[Editor’s Note: Earlier this month, iRunFar Managing Editor Meghan Hicks traveled to Bekoji, Ethiopia, a hub of Ethiopian elite running, to observe and participate in the Girls Gotta Run Foundation program there. Girls Gotta Run is a U.S. nonprofit that awards scholarships to girls and young women in Bekoji to give them elevated access to education, health care, organized run coaching, life-skills development, and more. This week, we’re bringing you daily dispatches from Bekoji. Thanks to Jaybird for sponsoring these dispatches.]
Thursday
January 10
8:00 p.m.
We are at the finish of the Bekoji 100 Relay, a running event that started 100 miles and 13.5 hours ago at the edge of Bale Mountains National Park southeast of here. Over the course of that distance and time, 48 people–a combination of Girls Gotta Run team members, female Ethiopian Athletics Federation team members, and visitors from several Western countries–ran five-kilometer, paved-road increments, passing the proverbial baton from runner to runner until we connected the start- and finish-line dots.

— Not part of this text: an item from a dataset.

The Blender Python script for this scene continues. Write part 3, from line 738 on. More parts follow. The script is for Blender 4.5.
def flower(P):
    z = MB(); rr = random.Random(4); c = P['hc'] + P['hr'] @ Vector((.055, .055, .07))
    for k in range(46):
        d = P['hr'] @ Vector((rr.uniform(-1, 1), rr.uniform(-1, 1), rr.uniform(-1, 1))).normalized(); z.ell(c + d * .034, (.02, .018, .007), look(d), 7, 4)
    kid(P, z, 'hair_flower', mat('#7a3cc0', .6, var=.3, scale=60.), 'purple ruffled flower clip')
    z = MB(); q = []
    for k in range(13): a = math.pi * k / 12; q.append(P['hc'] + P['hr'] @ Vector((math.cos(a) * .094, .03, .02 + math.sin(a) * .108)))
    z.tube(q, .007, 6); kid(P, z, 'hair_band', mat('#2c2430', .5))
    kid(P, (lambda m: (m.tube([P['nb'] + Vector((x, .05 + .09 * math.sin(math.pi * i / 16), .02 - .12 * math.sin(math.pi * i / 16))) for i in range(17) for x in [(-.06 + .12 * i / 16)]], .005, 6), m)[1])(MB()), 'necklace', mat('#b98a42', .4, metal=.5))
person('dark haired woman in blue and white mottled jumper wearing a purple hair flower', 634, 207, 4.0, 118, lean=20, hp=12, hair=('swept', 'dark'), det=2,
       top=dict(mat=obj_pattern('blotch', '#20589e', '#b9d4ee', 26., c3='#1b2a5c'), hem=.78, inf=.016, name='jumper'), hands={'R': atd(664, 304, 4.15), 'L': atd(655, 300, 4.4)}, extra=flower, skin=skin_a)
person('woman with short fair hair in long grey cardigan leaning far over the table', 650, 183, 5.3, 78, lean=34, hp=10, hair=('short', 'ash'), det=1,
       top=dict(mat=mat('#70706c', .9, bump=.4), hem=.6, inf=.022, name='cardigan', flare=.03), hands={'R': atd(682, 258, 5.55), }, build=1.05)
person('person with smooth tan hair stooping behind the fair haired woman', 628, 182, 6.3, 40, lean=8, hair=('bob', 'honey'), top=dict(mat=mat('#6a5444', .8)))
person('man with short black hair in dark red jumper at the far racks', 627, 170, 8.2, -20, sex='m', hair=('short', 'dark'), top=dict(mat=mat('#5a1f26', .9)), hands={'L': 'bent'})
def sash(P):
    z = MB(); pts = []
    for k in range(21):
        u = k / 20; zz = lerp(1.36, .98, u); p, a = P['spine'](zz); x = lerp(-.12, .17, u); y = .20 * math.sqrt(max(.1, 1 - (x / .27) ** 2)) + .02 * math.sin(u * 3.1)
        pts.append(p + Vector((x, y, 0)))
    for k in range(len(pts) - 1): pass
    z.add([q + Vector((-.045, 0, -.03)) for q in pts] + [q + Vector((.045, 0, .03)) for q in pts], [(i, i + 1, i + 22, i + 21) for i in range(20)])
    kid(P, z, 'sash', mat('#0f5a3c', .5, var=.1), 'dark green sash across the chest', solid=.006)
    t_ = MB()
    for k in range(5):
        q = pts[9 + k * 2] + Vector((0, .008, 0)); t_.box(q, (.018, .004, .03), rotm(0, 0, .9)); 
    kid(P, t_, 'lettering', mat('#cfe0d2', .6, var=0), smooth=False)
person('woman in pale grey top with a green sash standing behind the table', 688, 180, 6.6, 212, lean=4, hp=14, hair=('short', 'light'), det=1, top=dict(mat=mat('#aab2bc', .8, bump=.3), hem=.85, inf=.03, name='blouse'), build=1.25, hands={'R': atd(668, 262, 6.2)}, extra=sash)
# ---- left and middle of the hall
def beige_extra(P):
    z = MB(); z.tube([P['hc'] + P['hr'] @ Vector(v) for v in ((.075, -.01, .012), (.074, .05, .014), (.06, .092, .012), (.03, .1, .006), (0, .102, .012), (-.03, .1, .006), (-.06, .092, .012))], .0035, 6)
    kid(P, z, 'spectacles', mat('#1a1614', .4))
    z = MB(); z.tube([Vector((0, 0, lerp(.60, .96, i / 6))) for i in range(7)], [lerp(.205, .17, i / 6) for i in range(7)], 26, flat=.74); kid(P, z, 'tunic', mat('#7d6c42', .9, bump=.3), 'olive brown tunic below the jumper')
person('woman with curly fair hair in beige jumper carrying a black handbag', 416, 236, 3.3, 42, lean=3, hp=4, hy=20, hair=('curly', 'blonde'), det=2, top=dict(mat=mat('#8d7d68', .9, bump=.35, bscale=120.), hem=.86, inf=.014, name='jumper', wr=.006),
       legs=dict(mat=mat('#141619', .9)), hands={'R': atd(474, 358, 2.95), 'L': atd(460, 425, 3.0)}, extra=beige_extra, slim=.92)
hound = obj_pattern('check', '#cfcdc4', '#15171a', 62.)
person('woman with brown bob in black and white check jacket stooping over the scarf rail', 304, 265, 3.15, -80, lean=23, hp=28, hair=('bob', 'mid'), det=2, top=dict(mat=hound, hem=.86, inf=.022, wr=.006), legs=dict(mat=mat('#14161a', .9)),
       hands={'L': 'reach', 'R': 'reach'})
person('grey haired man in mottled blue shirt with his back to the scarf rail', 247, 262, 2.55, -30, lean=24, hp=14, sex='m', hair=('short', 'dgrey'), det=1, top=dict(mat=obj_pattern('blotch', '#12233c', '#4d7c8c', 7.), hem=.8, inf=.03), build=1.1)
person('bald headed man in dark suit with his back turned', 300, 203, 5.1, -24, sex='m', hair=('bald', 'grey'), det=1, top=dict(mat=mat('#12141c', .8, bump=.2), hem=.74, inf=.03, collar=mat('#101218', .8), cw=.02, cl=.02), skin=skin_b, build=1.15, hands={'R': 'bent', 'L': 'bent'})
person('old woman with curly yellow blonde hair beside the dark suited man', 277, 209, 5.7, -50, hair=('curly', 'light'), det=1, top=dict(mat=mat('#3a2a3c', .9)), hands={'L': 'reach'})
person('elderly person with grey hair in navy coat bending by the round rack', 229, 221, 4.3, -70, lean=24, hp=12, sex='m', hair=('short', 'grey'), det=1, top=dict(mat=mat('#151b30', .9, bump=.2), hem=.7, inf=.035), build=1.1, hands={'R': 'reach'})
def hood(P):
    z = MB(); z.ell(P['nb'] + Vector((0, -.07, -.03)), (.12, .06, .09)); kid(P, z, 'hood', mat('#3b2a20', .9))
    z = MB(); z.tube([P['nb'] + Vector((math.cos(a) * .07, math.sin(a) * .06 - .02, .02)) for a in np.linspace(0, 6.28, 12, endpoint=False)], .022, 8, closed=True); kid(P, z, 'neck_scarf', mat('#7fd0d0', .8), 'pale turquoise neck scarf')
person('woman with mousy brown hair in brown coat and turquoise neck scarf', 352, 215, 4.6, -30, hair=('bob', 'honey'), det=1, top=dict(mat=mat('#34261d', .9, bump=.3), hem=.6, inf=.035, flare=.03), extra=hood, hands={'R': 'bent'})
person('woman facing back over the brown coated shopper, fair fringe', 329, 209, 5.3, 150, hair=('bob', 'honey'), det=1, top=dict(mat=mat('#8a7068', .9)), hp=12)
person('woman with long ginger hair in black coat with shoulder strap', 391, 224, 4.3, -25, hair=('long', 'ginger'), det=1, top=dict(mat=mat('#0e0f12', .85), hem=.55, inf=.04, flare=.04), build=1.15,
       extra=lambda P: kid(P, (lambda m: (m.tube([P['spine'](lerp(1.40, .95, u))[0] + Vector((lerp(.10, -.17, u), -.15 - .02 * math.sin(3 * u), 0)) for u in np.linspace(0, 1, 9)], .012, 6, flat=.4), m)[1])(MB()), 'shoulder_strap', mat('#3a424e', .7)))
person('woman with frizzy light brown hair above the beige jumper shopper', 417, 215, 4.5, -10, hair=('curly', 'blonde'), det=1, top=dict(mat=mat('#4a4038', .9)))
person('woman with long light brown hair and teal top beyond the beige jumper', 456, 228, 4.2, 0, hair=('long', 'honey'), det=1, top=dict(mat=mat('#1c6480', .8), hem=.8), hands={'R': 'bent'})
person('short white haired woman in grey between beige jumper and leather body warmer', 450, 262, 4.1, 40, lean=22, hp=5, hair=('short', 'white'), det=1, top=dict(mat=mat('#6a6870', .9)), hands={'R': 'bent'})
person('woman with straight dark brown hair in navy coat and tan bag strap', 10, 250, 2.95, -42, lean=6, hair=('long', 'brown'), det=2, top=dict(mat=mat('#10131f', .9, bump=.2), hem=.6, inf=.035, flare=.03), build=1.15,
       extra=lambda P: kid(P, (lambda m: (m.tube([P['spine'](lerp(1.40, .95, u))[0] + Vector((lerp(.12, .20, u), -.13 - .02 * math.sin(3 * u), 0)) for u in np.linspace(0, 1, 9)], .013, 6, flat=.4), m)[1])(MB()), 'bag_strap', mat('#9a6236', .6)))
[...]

How can 13.5 hours seem at the same time like a lifetime and no time? So much has happened that the starting line feels a world away, now separated from us by so many stories. Yet the day is also such a blur that the only explanation is an immediate, rocket-ship journey.
The Bekoji 100 Relay is the brainchild of Girls Gotta Run, and its goals are many. The nonprofit wanted to create a fun, new experience for its team members, and traveling 100 miles away from home to run is certainly an adventure for a teenage girl from Bekoji. Second, Girls Gotta Run wants to provide opportunities for ‘faranji,’ foreigners in Amharic, to connect with and learn about the Girls Gotta Run team. They also want to carry a message of peace through the region.
We’ve crossed the Bale Mountains, running up above 11,700 feet altitude to do so. Several girls put down 16-minute 5ks despite hills, heat, altitude, and traffic. We talked with locals in the towns and villages through which we passed who were so curious and excited about our event that they ran with us for a few yards or more. We danced; oh how we’ve danced! We ran while chatting, and sometimes in silence. Some ran in groups while others went it alone. Some raced; some moseyed. We tolerated the morning chill and the afternoon heat, a normal temperature swing for these high altitudes so close to the equator. We donned headlamps and safety vests and carried glow sticks when the sun set.
And now we rage–and I mean rage–back into Bekoji, our relay runner looking like she’s racing 800 meters instead of 5,000, many of us desperately chasing her but all of us getting dropped, our support busses picking up the stragglers as they follow behind, until we reach the finish line. We pile off the busses and become a blur of girls, women, and a few men. We sing, smile, clap, join arms, and jump in a big circle on the side of the road. It’s the middle of the evening in the middle of town, and our fray captures the attention of dozens of people who are out and about. They crowd around to watch, some starting to sing and clap too.
I can hardly think because of all the feeling, all the energy passing among us. It’s almost a little too much. In this case, though, a little too much is actually just right, and somehow it feels perfect to be right here, in the middle of rural Ethiopia on a random Thursday night, linking hands and leaping around with a group of girls and women who were strangers three days ago and who are now your friends, all because you relayed 100 miles together and rallied around your shared mission. Yeah, I mean, it’s an impossibly illogical scenario, but it makes all the emotional sense in the world. Do you feel me?